How 'Sang-e-Mah' Caters To The Masses Without Trying To

How 'Sang-e-Mah' Caters To The Masses Without Trying To
Sang-e-Mah translates to “merciless.” It is a saga of ancient customs being practiced today in a tribal village of Pakistan. Despite being about innately patriarchal and regressive practice of Ghag, the drama is refreshingly progressive. Ghag treats women as objects subjected to the whims of the men around them, but this drama doesn’t. They have a voice.

Sania Saeed is in a truly remarkable avatar. She loses her husband to murder and demands justice with undeterred conviction. Hania Amir is doing a job par excellence in this play, but if you compare it to her other play running simultaneously on another channel, the latter is mind-numbingly plain without any charm. What this indicates is that the fault is not in our stars, but it lies in our production houses and their TRP-driven approach when deciding on drama scripts. You feed the audiences dumb fodder to gain their relatability and attention instead of giving them new, refreshing ideas that challenge their existing mindsets.

The grit and substance shown by Kubra Khan as Sherezaad is exemplary. This is how one should depict abuse survivors. The trauma becomes an inherent part of her personality, yet it doesn’t overpower her entire existence. The haunting memories do resurface from time to time, but she is not defined solely by them. She is a journalist who is lost, uprooted yet kind and empathetic. This is what you call layered aka real character sketching.

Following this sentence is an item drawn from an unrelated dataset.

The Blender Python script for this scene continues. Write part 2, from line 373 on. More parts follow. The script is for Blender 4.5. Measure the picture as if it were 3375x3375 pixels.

The real charmer of the show, Hilmand, is a poetic Shakespearean character. He has gone rogue with the mission to avenge his deceased father. Is he a Hamlet or an Othello? The plot has yet to reveal itself. A marginalised character that exists on the literal outskirts of the city, he talks to his father’s grave, resides with other lunatics of the town, indulges in intoxicants, lives in a bubble of his own in the estranged world of Las Peeran. Lo and behold viewers, Atif Aslam has bagged himself a TV debut for the books.

Moving on to the institution himself, Nouman Ejaz, as always, has done outstanding justice to his character. There is perhaps no one as cinematically intelligent and nuanced as the man himself. The solemn glare in his eyes, the raging depth in his voice and the structure in his approach towards Haaji Marjaan are all marks of brilliant craftmanship.

Sang-e-Mah caters to the masses without consciously trying to. It is not built to gain their traction. But with a culturally relevant, sharp and tight-knit story-line, the audience is drawn automatically. The show promises unresolved conflict and unexplored love angles in the coming episodes.